The edge cases are the ones that usually create the worst surprises. Managed service providers, outsourced SOC functions, SaaS administrators, and cloud integrators may all hold different kinds of access, and not all of them are obvious in the IAM inventory. If a vendor uses long-lived API keys, shared service accounts, or federation paths that cross several tenants, the access may persist even after the business relationship changes. NHI Management Group’s research also shows that only 5.7% of organisations have full visibility into their service accounts, which means many teams cannot quickly answer who still has access when escalation begins.

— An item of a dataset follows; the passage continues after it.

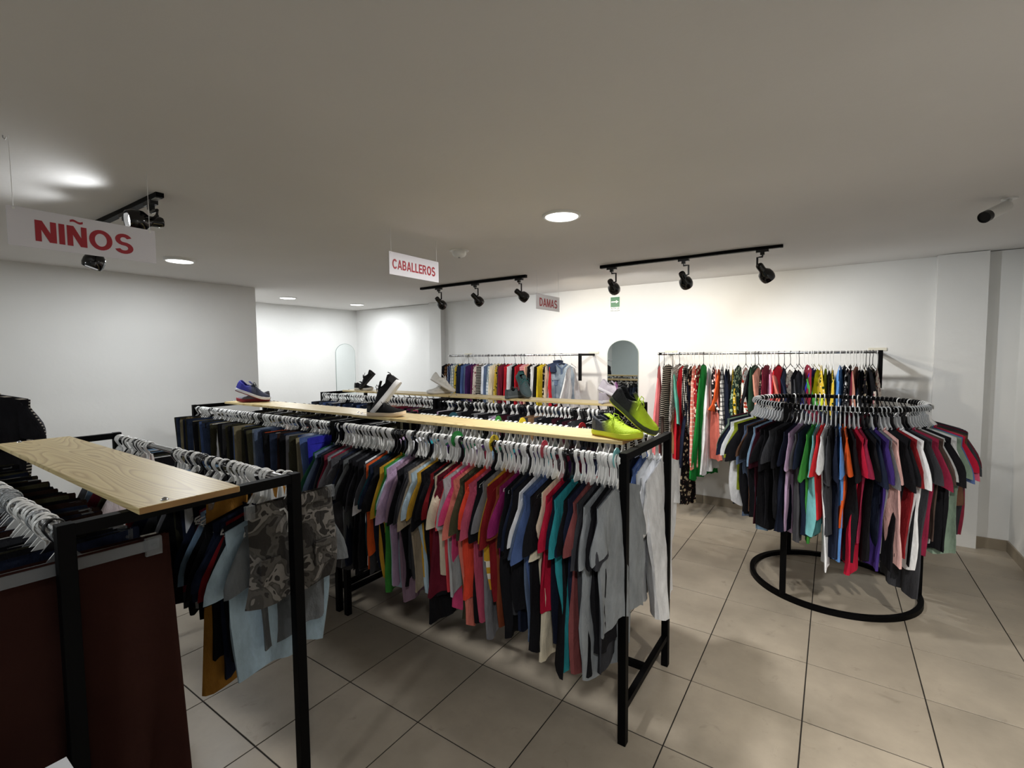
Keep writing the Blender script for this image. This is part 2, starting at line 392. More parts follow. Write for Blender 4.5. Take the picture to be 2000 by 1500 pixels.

In highly regulated or cross-border environments, response plans should also account for legal, export-control, and jurisdictional constraints, because revoking vendor access may require coordination across multiple entities. The useful rule is simple: if an access path cannot be explained, time-bounded, and revoked quickly, it should not be assumed safe during escalation.

Standards & Framework Alignment

This section maps relevant standards and security frameworks to the operational risks and controls described in this guidance.

OWASP Non-Human Identity Top 10 and MITRE ATT&CK address the attack and risk surface, while NIST CSF 2.0, NIST Zero Trust (SP 800-207) and NIST SP 800-53 Rev 5 set the governance and control requirements practitioners need to meet.

Framework Control / Reference Relevance
NIST CSF 2.0 PR.AA-01 Standing third-party access is a governance and access management failure.
OWASP Non-Human Identity Top 10 NHI-01 Persistent vendor credentials are a classic non-human identity exposure.
NIST Zero Trust (SP 800-207) SC-7 Escalation-ready access should be brokered, segmented, and continuously verified.
NIST SP 800-53 Rev 5 AC-6 Least privilege limits how far a compromised third-party account can move.
MITRE ATT&CK T1078 Compromised valid accounts are a common route for vendor-access abuse.

Inventory third-party access, assign owners, and ensure every privilege has an explicit business justification.